Głównymi obiektami tego eksperymentu są pewien kanibal oraz pani Van Houten (Laura Albert), wysłana do zakładu przez męża z powodu silnej nimfomanii. Dr. Caligari udaje się zamienić ich umysły, chociaż nadal zachowują oni swe pewne oryginalne cechy. Metoda ma za zadanie skonfrontowanie przeciwnych cech, by balansować zaburzone umysły. Tymczasem pozostali pracujący w klinice lekarze postanawiają przeciwdziałać niekonwencjonalnym zabiegom Dr.
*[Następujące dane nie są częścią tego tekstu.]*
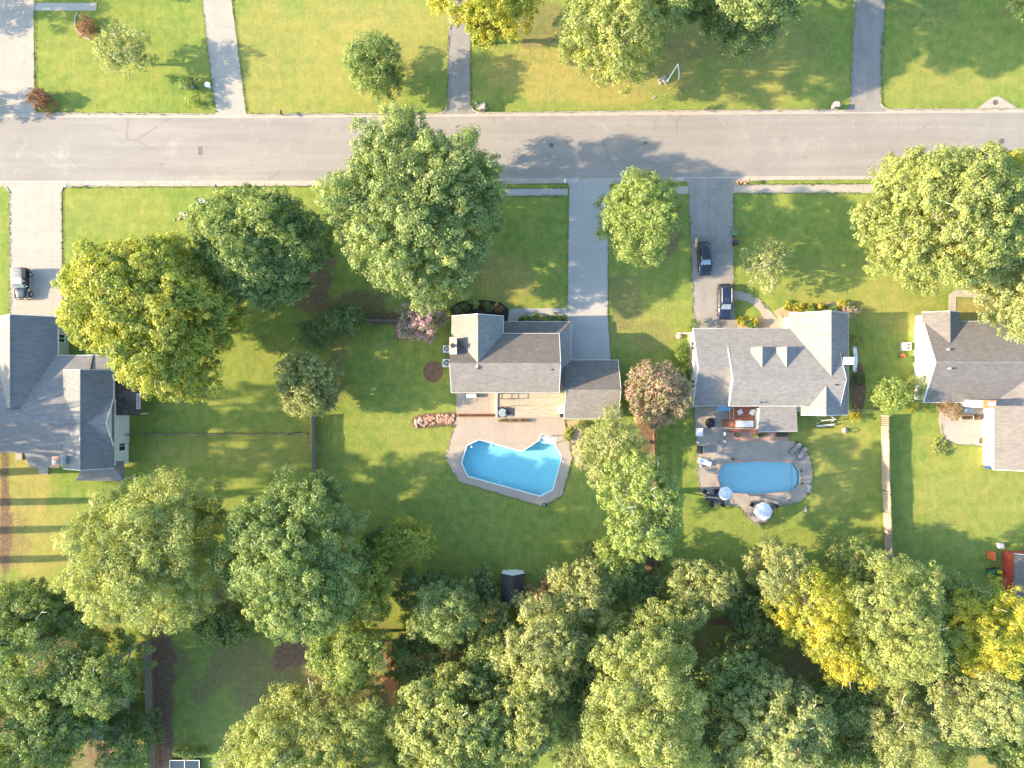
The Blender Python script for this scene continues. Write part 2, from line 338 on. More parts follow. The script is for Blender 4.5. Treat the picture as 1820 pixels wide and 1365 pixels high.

Caligari.
Film utrzymany jest w awangardowej stylistyce. Słowem kluczem zaś jest w jego przypadku surrealizm. Jest to zaiste jeden z bardziej abstrakcyjnych obrazów, na jakie można trafić. Już pierwsze sceny nie pozostawiają złudzeń, że mamy tu do czynienia z dziełem niejednoznacznym i pełnym symboli, które trudno zaliczyć do typowych. Z kinem takim mamy do czynienia od święta, a większość widzów nigdy nie będzie miała z nim styczności. I może to i dobrze. Dr. Caligari jest bowiem pozycją dla osób cierpliwych oraz otwartych na filmowe eksperymenty. Takich, które mają sporą wytrzymałość na autorskie wizje artystyczne.
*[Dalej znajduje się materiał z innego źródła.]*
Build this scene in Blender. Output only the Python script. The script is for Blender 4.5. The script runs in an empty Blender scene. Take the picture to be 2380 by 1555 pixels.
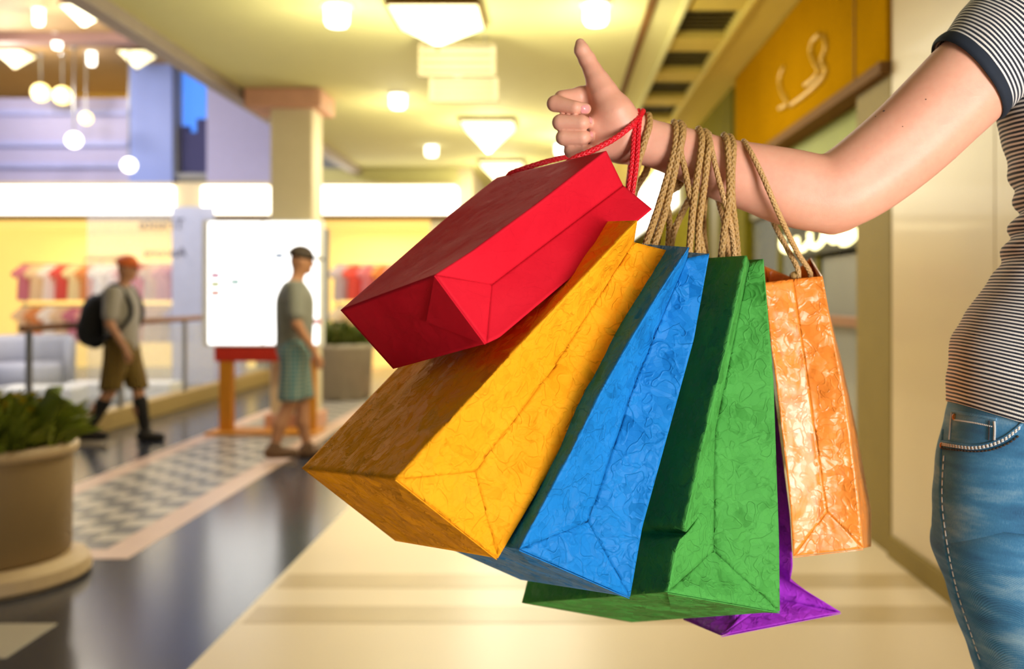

To taki jakby test dla publiki odpowiadający na pytanie, gdzie leżą jej granice. Obraz jest prawdziwą mieszanką gatunków oraz motywów. Mamy tutaj elementy sci-fi oraz komedii. Obecna jest także groza, ewidentnie spod znaku body horroru. Nie da się także nie wspomnieć o elementach ocierających się o treści pornograficzne. Odważna erotyka jest tu bardzo mocno podkreślona, mając bezpośrednie powiązanie za fabułą. Nie jest to zatem na pewno film dla ludzi, którzy obrażają się na widok nagich piersi. Życie seksualne bohaterów przeradza się tu w festiwal różnorakich dewiacji i fetyszów. Obraz ochoczo eksploruje tematy ludzkich zaburzeń oraz wyrosłych na ich fundamencie fantazji. Nie daje jednak przy tym żadnych odpowiedzi, skupiając się raczej na sugestywnej ekspozycji.
Dzieło Stephena Sayadiana mimo poruszanych kwestii z pogranicza obrzydlistwa odznacza się też sporą dozą gustowności. Utrzymane jest w dobrym smaku i posiada wyraźne ślady elegancji. Cechują go starannie zaplanowane kadry, które posiadają wręcz symetryczną naturę.
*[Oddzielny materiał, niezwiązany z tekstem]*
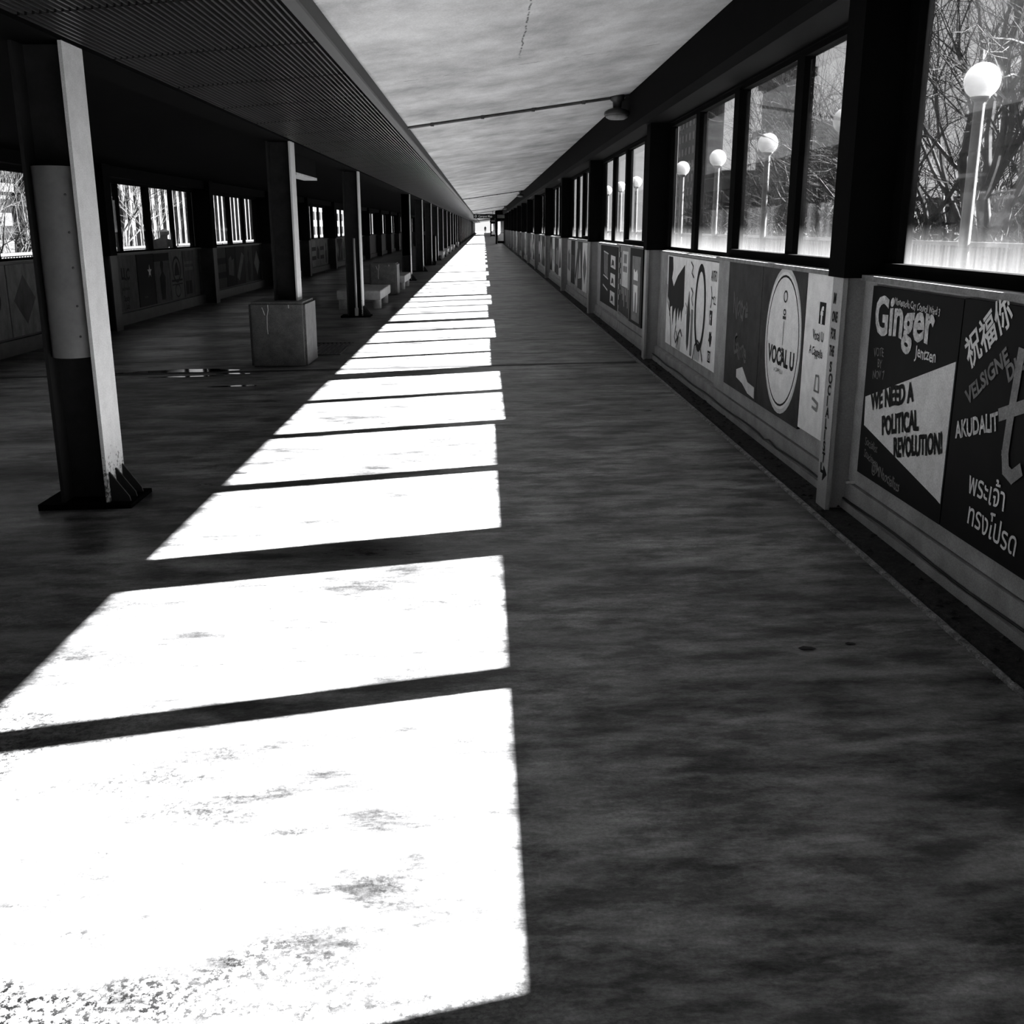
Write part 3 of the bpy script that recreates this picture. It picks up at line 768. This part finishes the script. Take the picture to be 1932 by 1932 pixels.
B8.put('hill_outline', BK, tris=[stroke([(.70, .02), (.78, .16), (.88, .22), (.97, .16)], .02)] + [stroke([(.76 + .06 * i, .01), (.80 + .055 * i, .14)], .014) for i in range(3)])
# lettering on the flange of the near column
cb = Board('R', 1.8602, 5.61, .20, .16, 1.09, W, None, rc, .002, 'white_paint_strip')
rows = [('IM', .96), ('ONE', .865), ('FOR', .775), ('THE', .685)] + [(c, .60 - i * .062) for i, c in enumerate('SOCIALIST')]
cb.text([(t, .055 if len(t) == 1 else .03, v, .075, 1.0 if len(t) == 1 else .56, 0, .003, 0) for t, v in rows], BK)
cb.put('painted_arrow', BK, tris=[stroke([(.045, .09), (.05, .05), (.10, .05)], .018)], loops=[[(.09, .085), (.145, .045), (.08, .0)]])
# second bay: tooth board, tower board, photo board
y1 = YR0 + BAY
T = Board('R', XP, y1 + 1.95, .325, 1.12, .96, BK, 'dark framed board with white molar tooth shape painted on grey')
T.put('grey_field', MG, [rect(.22, .04, .95, .86)])
T.put('tooth_shape', W, [[(.36, .60), (.36, .68), (.42, .70), (.50, .66), (.58, .67), (.66, .70), (.74, .64), (.76, .30), (.72, .16), (.66, .16), (.62, .40), (.54, .42), (.50, .16), (.44, .16), (.38, .36)]])
T.put('grey_band', MG, [rect(.36, .50, .78, .56)])
U = Board('R', XP, y1 + 3.14, .325, 1.17, .96, BRD[3], 'grey board with pale tower over dark drips and checked edge')
U.put('pale_tower', WG, [rect(.42, .42, .98, .90)])
U.put('dark_ground', DG, [[(.05, .05), (1.12, .02), (1.10, .40), (.30, .42)]])
U.put('checks', BK, [rect(.02 + .1 * (i % 2), .88 - .075 * i, .12 + .1 * (i % 2), .955 - .075 * i) for i in range(11)])
U.put('panes', MG, [rect(.55, .74, .85, .86), rect(.50, .62, .90, .70)])
U.put('drips', WG, tris=[stroke([(.42 + .12 * i, .40), (.44 + .12 * i, .40 - .08 * (1 + i % 3))], .03) for i in range(6)])
Vb = Board('R', XB, y1 + 5.9, .325, 2.35, .93, BK, 'large black board with three pasted pale photographs and striped flag sketch')
for i in range(3): Vb.put('pasted_photo', WG, [[(1.45, .62 - .27 * i), (2.05, .60 - .27 * i), (2.02, .79 - .27 * i), (1.46, .80 - .27 * i)]])
Vb.put('photo_subjects', DG, [[(1.55, .64 - .27 * i), (1.80, .66 - .27 * i), (1.90, .63 - .27 * i), (1.85, .72 - .27 * i), (1.66, .74 - .27 * i)] for i in range(3)])
Vb.put('striped_sketch', WG, tris=[stroke([(.50, .84), (1.15, .81)], .02)] + [stroke([(.55 + .12 * i, .82 - .005 * i), (.62 + .11 * i, .50 - .02 * i)], .025) for i in range(5)] + [stroke([(.50, .46), (1.15, .42)], .02), stroke([(.45, .30), (1.1, .24)], .025)])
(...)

Odrealniona, uboga scenografia, nienaturalne wypowiadanie kwestie przez aktorów oraz nadmierny makijaż sprawiają, że całość nabiera zdecydowanie teatralnej formy. Film jest cudownie przerysowany, oferując doznania niczym z jakiegoś złego snu. Koszmaru, który niekoniecznie straszy, ale wprowadza nieokreślony, trudny do nazwania nastrój niepokoju i dziwności.